◆ Supplied records:
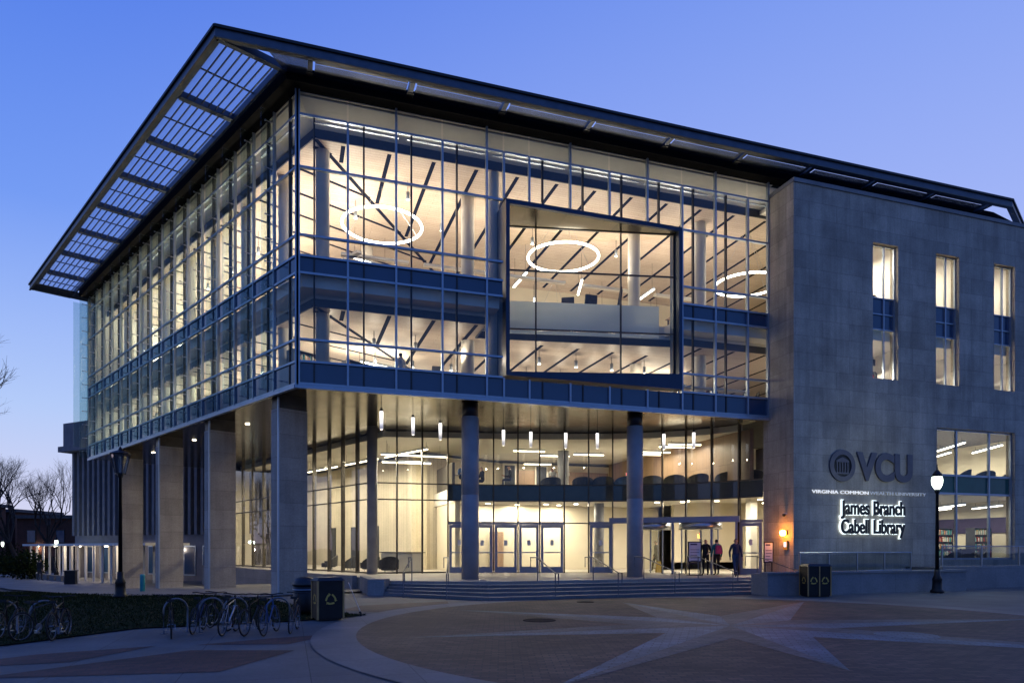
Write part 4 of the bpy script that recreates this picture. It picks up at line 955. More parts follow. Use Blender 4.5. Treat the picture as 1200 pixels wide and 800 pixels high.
# lounge and lobby
k = 0
for px, d in ((620, 38), (650, 40), (690, 39.5), (800, 39), (825, 37), (860, 36.5), (845, 41), (630, 44)):
    p = at(px, d)
    if p[0] > FX - 1: p = (FX - 1.6, p[1])
    linear('linear_light', p, 1.8, R(-10), 7.2, 'linear light on the lounge ceiling above the entrance, %s from the left' % ORD[k], 'linear lights in the second floor lounge', 60, drop=0.1); k += 1
for i, (t, d) in enumerate(((1.0, -2.6), (6.0, -2.6), (11, -2.6), (16, -2.6))):
    linear('linear_light', LG.p(t, d), 4.2, R(112.7), 6.85, 'long linear light in the tall lobby behind the piers, %s from its glass corner' % ORD[i], 'linear lights in the tall lobby', 380, (1, 0.88, 0.70), drop=0.5)
linear('linear_light', (6.2, 10.6), 3.6, R(0), 6.85, 'long linear light in the tall lobby facing the steps', 'linear lights in the tall lobby', 380, (1, 0.88, 0.70), drop=0.5)
linear('linear_light', (5.6, 9.4), 2.6, R(-2), 6.3, 'lower linear light close to the glass corner of the lobby', 'linear lights in the tall lobby', 150, (1, 0.88, 0.70), drop=1.05)
k = 0
for px, d in ((572, 37.6), (606, 38.6), (640, 38.2), (675, 38.0), (704, 37.5), (770, 36.6), (800, 36.2), (840, 35.4), (875, 34.8), (655, 39.0), (0, 1), (0, 2)):
    p = at(px, d) if px and px != 875 else ((19.4, 4.4), (22.2, 2.2), (24.2, 4.4))[d if d < 3 else 0]
    t = thing('ceiling_downlight', 'recessed downlight in the entrance lobby ceiling, %s from the left' % ORD[k], 'light', (p[0], p[1], ZB0), 0, 'downlights in the entrance lobby')
    MB().lathe([(0.12, -0.02), (0.12, 0.015)], 16).build('lens', M['spotglow'], t); area((0, 0, -0.035), 0.2, 0.2, 120, (1, 0.88, 0.70), parent=t); k += 1
# hanging glass cylinder lights under the soffit
for i, (px, d) in enumerate(((447, 26.9), (484, 28.2), (516, 29.5), (590, 31.2), (622, 31.7), (663, 32.0), (700, 32.1), (778, 32.3), (813, 31.9))):
    x, y = at(px, d); zt = 7.2
    t = thing('cylinder_pendant', 'white glass cylinder pendant hanging over the entrance, %s from the left' % ORD[i], 'light', (x, y, zt - 0.72), 0, 'glass cylinder pendants at the entrance')
    MB().lathe([(0.062, 0), (0.07, 0.05), (0.07, 0.72)], 16).build('glass_tube', M['pend'], t, True)
    MB().lathe([(0.06, 0.721), (0.05, 0.84)], 12).build('cap', M['dark'], t, True)
    MB().tube([(0, 0, 0.84), (0, 0, ZS - 0.021 - zt + 0.72)], 0.01, 5).build('cord', M['dark'], t)
    point((0, 0, -0.1), 7, (1, 0.85, 0.62), 0.05, t)
# soffit downlights along the left walk
for i, tt in enumerate((5.5, 9.0, 12.6, 16.0, 19.6, 23.0)):
    x, y = LF.p(tt, -2.0)
    t = thing('soffit_downlight', 'small recessed downlight in the soffit by the piers, %s from the front' % ORD[i], 'light', (x, y, ZS - 0.03), 0, 'downlights along the pier walk')
    MB().lathe([(0.1, -0.015), (0.1, 0.004)], 14).build('lens', M['spotglow'], t); area((0, 0, -0.03), 0.18, 0.18, 20, (1, 0.75, 0.5), parent=t, spread=130)
# wing rooms
k = 0
for z, xs_ in ((4.1, (31.5, 34.2, 36.9)), (7.35, (31.5, 34.2, 36.9))):
    for x in xs_:
        for y in (1.6, 4.6):
            linear('linear_light', (x, y), 3.2, R(62), z, 'bright linear light in the %s room of the large stone wing window, %s counted' % ('lower' if z < 5 else 'upper', ORD[k % 6]), 'linear lights behind the large window', 85, (1, 0.9, 0.7), drop=0.2, mat='tubew'); k += 1
for i, x in enumerate((24.6, 26.5, 29.9, 33.7, 37.5)):
    for z, w_ in ((10.75, 'lower'), (16.6, 'upper')):
        linear('linear_light', (x, 1.2), 1.6, R(10), z, 'linear light behind the tall stone wing windows, %s from the left on the %s level' % (ORD[i], w_), 'linear lights behind the tall windows', 260 if z > 12 else 700, (1, 0.86, 0.68), drop=0.25, mat='tubew')
    t = None

# ================================================================== objects outside
def smooth(o): o.data.polygons.foreach_set('use_smooth', [True] * len(o.data.polygons)); return o
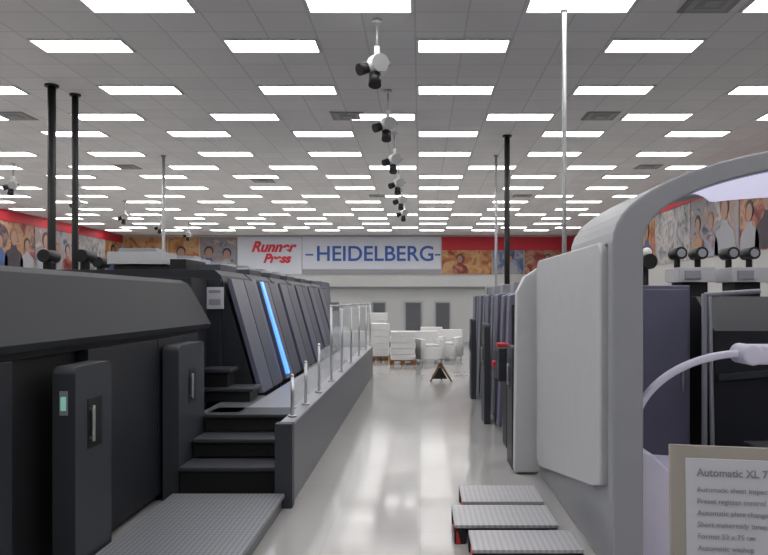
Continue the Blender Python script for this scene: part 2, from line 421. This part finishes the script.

◆ Your goal: Repeat each entry exactly as given; no pictures belong in the copy.

◆ Full output:
Write part 4 of the bpy script that recreates this picture. It picks up at line 955. More parts follow. Use Blender 4.5. Treat the picture as 1200 pixels wide and 800 pixels high.
# lounge and lobby
k = 0
for px, d in ((620, 38), (650, 40), (690, 39.5), (800, 39), (825, 37), (860, 36.5), (845, 41), (630, 44)):
    p = at(px, d)
    if p[0] > FX - 1: p = (FX - 1.6, p[1])
    linear('linear_light', p, 1.8, R(-10), 7.2, 'linear light on the lounge ceiling above the entrance, %s from the left' % ORD[k], 'linear lights in the second floor lounge', 60, drop=0.1); k += 1
for i, (t, d) in enumerate(((1.0, -2.6), (6.0, -2.6), (11, -2.6), (16, -2.6))):
    linear('linear_light', LG.p(t, d), 4.2, R(112.7), 6.85, 'long linear light in the tall lobby behind the piers, %s from its glass corner' % ORD[i], 'linear lights in the tall lobby', 380, (1, 0.88, 0.70), drop=0.5)
linear('linear_light', (6.2, 10.6), 3.6, R(0), 6.85, 'long linear light in the tall lobby facing the steps', 'linear lights in the tall lobby', 380, (1, 0.88, 0.70), drop=0.5)
linear('linear_light', (5.6, 9.4), 2.6, R(-2), 6.3, 'lower linear light close to the glass corner of the lobby', 'linear lights in the tall lobby', 150, (1, 0.88, 0.70), drop=1.05)
k = 0
for px, d in ((572, 37.6), (606, 38.6), (640, 38.2), (675, 38.0), (704, 37.5), (770, 36.6), (800, 36.2), (840, 35.4), (875, 34.8), (655, 39.0), (0, 1), (0, 2)):
    p = at(px, d) if px and px != 875 else ((19.4, 4.4), (22.2, 2.2), (24.2, 4.4))[d if d < 3 else 0]
    t = thing('ceiling_downlight', 'recessed downlight in the entrance lobby ceiling, %s from the left' % ORD[k], 'light', (p[0], p[1], ZB0), 0, 'downlights in the entrance lobby')
    MB().lathe([(0.12, -0.02), (0.12, 0.015)], 16).build('lens', M['spotglow'], t); area((0, 0, -0.035), 0.2, 0.2, 120, (1, 0.88, 0.70), parent=t); k += 1
# hanging glass cylinder lights under the soffit
for i, (px, d) in enumerate(((447, 26.9), (484, 28.2), (516, 29.5), (590, 31.2), (622, 31.7), (663, 32.0), (700, 32.1), (778, 32.3), (813, 31.9))):
    x, y = at(px, d); zt = 7.2
    t = thing('cylinder_pendant', 'white glass cylinder pendant hanging over the entrance, %s from the left' % ORD[i], 'light', (x, y, zt - 0.72), 0, 'glass cylinder pendants at the entrance')
    MB().lathe([(0.062, 0), (0.07, 0.05), (0.07, 0.72)], 16).build('glass_tube', M['pend'], t, True)
    MB().lathe([(0.06, 0.721), (0.05, 0.84)], 12).build('cap', M['dark'], t, True)
    MB().tube([(0, 0, 0.84), (0, 0, ZS - 0.021 - zt + 0.72)], 0.01, 5).build('cord', M['dark'], t)
    point((0, 0, -0.1), 7, (1, 0.85, 0.62), 0.05, t)
# soffit downlights along the left walk
for i, tt in enumerate((5.5, 9.0, 12.6, 16.0, 19.6, 23.0)):
    x, y = LF.p(tt, -2.0)
    t = thing('soffit_downlight', 'small recessed downlight in the soffit by the piers, %s from the front' % ORD[i], 'light', (x, y, ZS - 0.03), 0, 'downlights along the pier walk')
    MB().lathe([(0.1, -0.015), (0.1, 0.004)], 14).build('lens', M['spotglow'], t); area((0, 0, -0.03), 0.18, 0.18, 20, (1, 0.75, 0.5), parent=t, spread=130)
# wing rooms
k = 0
for z, xs_ in ((4.1, (31.5, 34.2, 36.9)), (7.35, (31.5, 34.2, 36.9))):
    for x in xs_:
        for y in (1.6, 4.6):
            linear('linear_light', (x, y), 3.2, R(62), z, 'bright linear light in the %s room of the large stone wing window, %s counted' % ('lower' if z < 5 else 'upper', ORD[k % 6]), 'linear lights behind the large window', 85, (1, 0.9, 0.7), drop=0.2, mat='tubew'); k += 1
for i, x in enumerate((24.6, 26.5, 29.9, 33.7, 37.5)):
    for z, w_ in ((10.75, 'lower'), (16.6, 'upper')):
        linear('linear_light', (x, 1.2), 1.6, R(10), z, 'linear light behind the tall stone wing windows, %s from the left on the %s level' % (ORD[i], w_), 'linear lights behind the tall windows', 260 if z > 12 else 700, (1, 0.86, 0.68), drop=0.25, mat='tubew')
    t = None

# ================================================================== objects outside
def smooth(o): o.data.polygons.foreach_set('use_smooth', [True] * len(o.data.polygons)); return o
Continue the Blender Python script for this scene: part 2, from line 421. This part finishes the script.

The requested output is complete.